• [GOAL] Quote every line as given.
================
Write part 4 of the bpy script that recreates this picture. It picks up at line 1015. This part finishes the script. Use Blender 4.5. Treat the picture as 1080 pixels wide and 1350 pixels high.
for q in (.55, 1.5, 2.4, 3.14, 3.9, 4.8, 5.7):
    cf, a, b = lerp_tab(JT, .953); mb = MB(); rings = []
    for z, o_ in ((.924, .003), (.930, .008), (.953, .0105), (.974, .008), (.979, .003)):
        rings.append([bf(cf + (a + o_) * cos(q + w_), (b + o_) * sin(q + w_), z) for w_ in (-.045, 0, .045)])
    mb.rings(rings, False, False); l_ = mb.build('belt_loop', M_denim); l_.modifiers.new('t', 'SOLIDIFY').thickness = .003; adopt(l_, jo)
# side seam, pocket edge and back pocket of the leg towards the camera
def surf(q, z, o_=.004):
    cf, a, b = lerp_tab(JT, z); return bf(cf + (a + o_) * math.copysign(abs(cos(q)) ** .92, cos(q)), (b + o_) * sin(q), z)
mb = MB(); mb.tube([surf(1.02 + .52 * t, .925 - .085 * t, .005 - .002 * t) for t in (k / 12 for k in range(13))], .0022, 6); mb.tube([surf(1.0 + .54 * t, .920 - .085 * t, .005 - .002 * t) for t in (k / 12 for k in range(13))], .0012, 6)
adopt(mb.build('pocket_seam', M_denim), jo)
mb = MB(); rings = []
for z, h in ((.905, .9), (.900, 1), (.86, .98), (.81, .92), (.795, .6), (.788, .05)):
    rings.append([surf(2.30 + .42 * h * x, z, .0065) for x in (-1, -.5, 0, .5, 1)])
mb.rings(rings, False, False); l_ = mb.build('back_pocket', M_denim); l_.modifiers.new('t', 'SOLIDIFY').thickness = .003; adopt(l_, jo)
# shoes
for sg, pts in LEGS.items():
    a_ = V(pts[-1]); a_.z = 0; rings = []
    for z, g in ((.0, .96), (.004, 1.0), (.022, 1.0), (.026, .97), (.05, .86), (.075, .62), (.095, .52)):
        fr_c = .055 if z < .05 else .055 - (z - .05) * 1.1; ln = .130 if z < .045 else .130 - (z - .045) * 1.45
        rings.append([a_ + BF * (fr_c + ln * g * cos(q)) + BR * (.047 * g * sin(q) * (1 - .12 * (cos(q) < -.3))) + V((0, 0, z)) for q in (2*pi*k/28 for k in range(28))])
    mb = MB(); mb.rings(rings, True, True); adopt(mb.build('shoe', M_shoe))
================
• [RESULT FOR THIS TASK]
Write part 4 of the bpy script that recreates this picture. It picks up at line 1015. This part finishes the script. Use Blender 4.5. Treat the picture as 1080 pixels wide and 1350 pixels high.
for q in (.55, 1.5, 2.4, 3.14, 3.9, 4.8, 5.7):
    cf, a, b = lerp_tab(JT, .953); mb = MB(); rings = []
    for z, o_ in ((.924, .003), (.930, .008), (.953, .0105), (.974, .008), (.979, .003)):
        rings.append([bf(cf + (a + o_) * cos(q + w_), (b + o_) * sin(q + w_), z) for w_ in (-.045, 0, .045)])
    mb.rings(rings, False, False); l_ = mb.build('belt_loop', M_denim); l_.modifiers.new('t', 'SOLIDIFY').thickness = .003; adopt(l_, jo)
# side seam, pocket edge and back pocket of the leg towards the camera
def surf(q, z, o_=.004):
    cf, a, b = lerp_tab(JT, z); return bf(cf + (a + o_) * math.copysign(abs(cos(q)) ** .92, cos(q)), (b + o_) * sin(q), z)
mb = MB(); mb.tube([surf(1.02 + .52 * t, .925 - .085 * t, .005 - .002 * t) for t in (k / 12 for k in range(13))], .0022, 6); mb.tube([surf(1.0 + .54 * t, .920 - .085 * t, .005 - .002 * t) for t in (k / 12 for k in range(13))], .0012, 6)
adopt(mb.build('pocket_seam', M_denim), jo)
mb = MB(); rings = []
for z, h in ((.905, .9), (.900, 1), (.86, .98), (.81, .92), (.795, .6), (.788, .05)):
    rings.append([surf(2.30 + .42 * h * x, z, .0065) for x in (-1, -.5, 0, .5, 1)])
mb.rings(rings, False, False); l_ = mb.build('back_pocket', M_denim); l_.modifiers.new('t', 'SOLIDIFY').thickness = .003; adopt(l_, jo)
# shoes
for sg, pts in LEGS.items():
    a_ = V(pts[-1]); a_.z = 0; rings = []
    for z, g in ((.0, .96), (.004, 1.0), (.022, 1.0), (.026, .97), (.05, .86), (.075, .62), (.095, .52)):
        fr_c = .055 if z < .05 else .055 - (z - .05) * 1.1; ln = .130 if z < .045 else .130 - (z - .045) * 1.45
        rings.append([a_ + BF * (fr_c + ln * g * cos(q)) + BR * (.047 * g * sin(q) * (1 - .12 * (cos(q) < -.3))) + V((0, 0, z)) for q in (2*pi*k/28 for k in range(28))])
    mb = MB(); mb.rings(rings, True, True); adopt(mb.build('shoe', M_shoe))